A perspectiva de perder alguma coisa provoca medo. Esse algo pode ser a perda da vida, da liberdade, saúde, juventude, memória; perder uma pessoa querida, vantagens, bens materiais, emprego,  conforto e bem estar. Há o medo da perda do poder e das benesses que ele traz, que geram reações como as de uma fera acuada.
Há o medo do salto no escuro, de vertigem e se estar caindo num abismo, de encontrar algo com que não se poderá lidar. O medo do desconhecido  traz angustia e insegurança em relação ao futuro. O pânico pela falta de informação confiável acontece em casos de acidentes nucleares.
Medos ancestrais incluem o  de serpentes, de ratos e insetos e de forças naturais poderosas difíceis de enfrentar. Nas cidades, pessoas deixam de frequentar os espaços públicos ou de saírem à noite por medo da violência, de serem assaltadas e agredidas. Cercam-se de muros altos para se proteger dos perigos do ambiente externo, fora do lar, sua zona de conforto. Afastam-se de situações que levem ao confronto.

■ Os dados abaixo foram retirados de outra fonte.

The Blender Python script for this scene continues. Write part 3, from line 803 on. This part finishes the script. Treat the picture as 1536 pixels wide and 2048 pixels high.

Atualmente, cresce a consciência sobre novos perigos à vista, associados a perdas de biodiversidade e mudanças climáticas rápidas.  Diante de mega desafios tais como os representados pelas mudanças climáticas e a crise ecológica do atual período antropoceno,  acender luzes amarelas de alerta e de emergência são passos para lidar com os perigos à frente. Ao aterrorizar as pessoas, as previsões de catástrofes paralisam as reações, podem produzir sensação de impotência, de não ter o que fazer, de medo do futuro. Para além de uma reação emocional de medo, a iminência da catástrofe pode ser compreendida pela razão como desafio a ser vencido. Isso cria motivação para desenvolver a astúcia, a inteligência, a resistência. Com calma, vem a aceitação da situação e a consciência da necessidade da adaptação, o desenvolvimento de estratégias de sobrevivência. Mobilizam-se ações para se proteger e escapar da catástrofe, evitar que o desastre aconteça ou para se prevenir e criar sistemas de alerta. Cientistas convencidos dos riscos que eventuais colisões com outros corpos celestes representam para a vida na Terra montam sistemas de previsão e de prevenção. Cientistas vêm denunciando o déficit de consciência ecológica dos governantes, a ganância e o egoísmo que estão na raiz dos problemas.  Cumprem assim o importante papel de expandir a consciência  ecológica coletiva e de pressionar por ações adequadas para lidar com essas circunstâncias críticas.




[1] Weil Pierre, A nova ética, pág. 68. Rio de janeiro: rosa dos Tempos, 1993.